The volatile Akira, inhabited completely by Kawachi's cat-like sense of superiority, is good-looking, tanned, and villainous, a delinquent who refuses to inhibit even his most criminal impulses. He rapes and robs to the tune of a swinging record in his head, but if you stop it, he goes berserk. If the world was a basketball court, Akira would be Ron Artest and the entire Bad Boys roster packed into the lean frame of a taiyozoku punk.

But Akira's mind does contain a certain insane logic, an absurd see-saw of menace and indifference magnified by his alienation. He views fighting as barbaric because it doesn't contribute anything to his sense of self - music, sex, and food are what fuel us as people, and however they can be got in the easiest way possible is life's fundamental purpose. Even here there are distinctions - Akira doesn't dig your muzak or lounge jazz. He knows the "good" jazz; it's hard, fast-driving, and full of a vitality missing from the enervated intellectuals and culture-mongers surrounding him. In one scene, Akira pushes aside two casual observers of a Pollack-like splatter painting, only to flip it upside down and declare, with a satisfactory grunt, that this is the real way to view the thing. In another scene, a bookish type attempts to extend his knowledge of the lower classes by analyzing Akira's character through phrenology, only to be interrupted by a bemused Akira billowing large puffs of smoke into his face. The Warped Ones beat Five Easy Pieces' excoriation of cold academics by several years through its brutal, if again easy and obvious, satire of ostentatious armchair critics.

Were the film just dropping us into the narcissism and impulsiveness of Akira's psychology, however, it would ultimately be a pretty meaningless, though harrowing, cinematic exercise. What Kurahara and screenwriter Nobuo Yamada bring to the table is a socio-political commentary visually describing some of the reasons why the Akiras and Yukis can and inevitably must exist in our society.
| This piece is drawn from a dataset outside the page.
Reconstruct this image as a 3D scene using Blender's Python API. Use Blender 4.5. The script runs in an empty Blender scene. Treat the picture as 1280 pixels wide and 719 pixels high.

The film unobstrusively glimpses Akira's creaky tenements, a sort of bizarro maze of connected wooden shacks and staircases nearly devoid of neighbors, created by a lack of the close human interest and community that populated the shantytowns of Sadao Yamanaka, e.g. Humanity and Paper Balloons. Trains run constantly in the background, providing residents a shared restlessness in the place of solace. The kids can't sleep because their parents, having shucked the responsibility of raising their children, would rather fornicate at any and all times of the day, undeterred when someone happens to inconveniently walk in on them. Without education, proper adult role models, or any moral codes, finding pleasure and money in easy hedonism is all too attractive.

These youngsters are depraved because the world around them is alternately sterile and relentless. But what makes the film ultimately somewhat tragic and poignant is that Akira and his friends seem to find something horribly wrong with this environment. Yuki and Masaru desperately want to start a family, even if it's through the wrong means. And Akira, for all his depravity, can only scream out his frustration at society's beaten-down poseurs and sadsacks in ineloquent yelps. It's no coincidence that Akira digs a type of jazz that no one else understands. Neither is it an accident that his best friend is a black foreigner by the name of Gill, a person it is implied he identifies with as being just as big a social outcast as himself. At one point, Akira becomes especially enraged, and his friend calms him down, takes him to the beach, and the overjoyed two swim out to sea, the sole scene in the film that indicates Akira is indeed capable of experiencing innocent pleasures and friendship, along with the potential for freedom from life's burdens.

But it doesn't last very long. Kurahara at this point in his career apparently didn't possess the same degree of sentimentality that pervades his later, family-oriented films. The irredeemable Warped Ones experience brief hopes that are all too quickly dashed by the harsh realities of the real world. If anything, the film's characters are less fully developed people than simple archetypal examples of human brutality in the very face of sentimentality. The only certainty in life is maliciousness, and to possess it is to not only survive, but thrive.